The only downside was that the new machine had an offset opening that made filling the gas tank challenging. I’d have my sister hold the funnel in place so it wouldn’t tip sideways while I was pouring. Perhaps a gas can with a spout would solve the problem.

My sister called from the store, and we discussed the choices and made a selection. She brought me a red plastic container with two pieces that were to make up the spout, zip-tied to the handle. My sister said, “They were all pretty much alike.”

After cutting the zip-ties to free the pieces, I turned my attention to the instructions that came with the product. Somehow, I wouldn’t have thought a gas can would have to come with instructions, but there they were, and since I didn’t know how this spout thing was supposed to work, I figured I’d better read them.

After skimming through the preliminaries, I found directions on how to pour gas, which I thought could have come after the part telling me how to put the spout together, but maybe that’s just me. In any case, I screwed the pieces together and twisted the thing onto the container.

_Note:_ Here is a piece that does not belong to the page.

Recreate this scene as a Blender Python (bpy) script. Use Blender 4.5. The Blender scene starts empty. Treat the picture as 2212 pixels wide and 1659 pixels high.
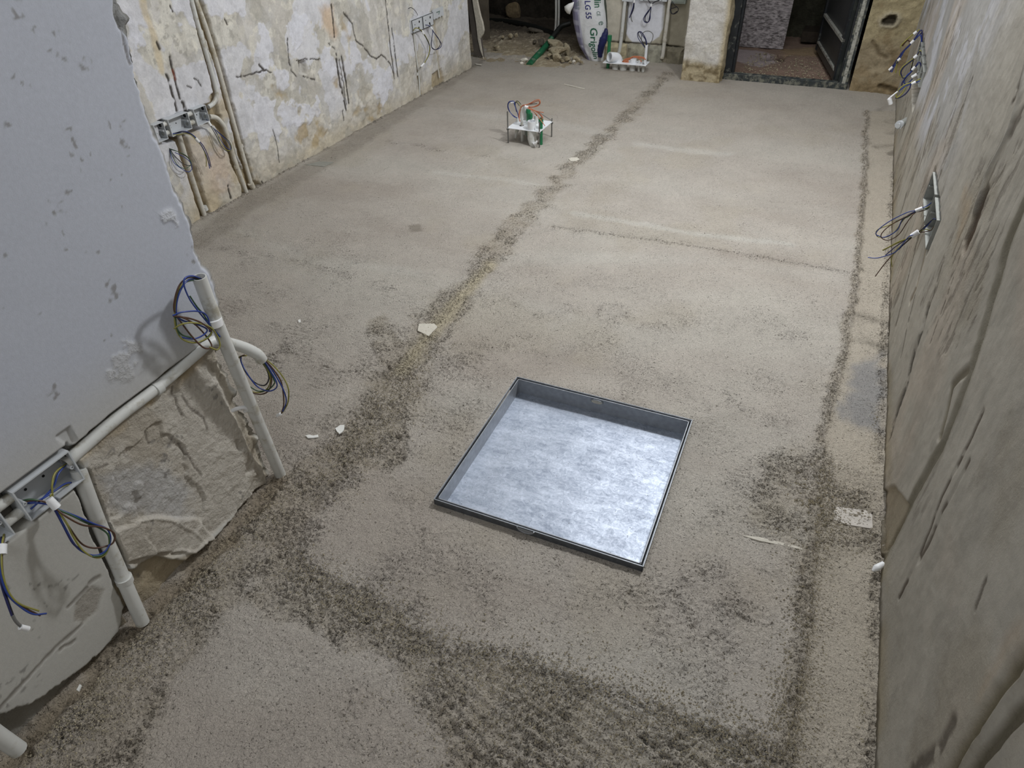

A day or two later, we put the can into my sister’s vehicle, took sandwiches down to Little Falls, and ate a picnic lunch at Rotary Park while watching a Great Blue Heron work its way along the reeds on the far side of the waterway and the Canada geese that were swimming nearby. We stopped at a gas station on the way home and filled the new can.

Then there was the matter of filling the mowers.

The instructions said to push forward and then down on a red button in order to pour the gas out. I had my doubts about the whole thing since the bottom of the spout seemed to have a plug in it. Still, it moved when the button was pushed, and we didn’t have too much choice other than to give it a try.

I unscrewed the cap on the lawn tractor and hoisted the can. The only problem was that I was using both hands to hold and tip the container and didn’t have a free hand to press the button forward. I wound up tilting the can while my sister pushed the button and gas poured into the mower.

“This was not designed by a woman,” I said through gritted teeth.

We managed to fill the machines and get the mowing done, but while the gas can might be “new and improved,” I’d prefer my old, ugly and easy-to-use one any day.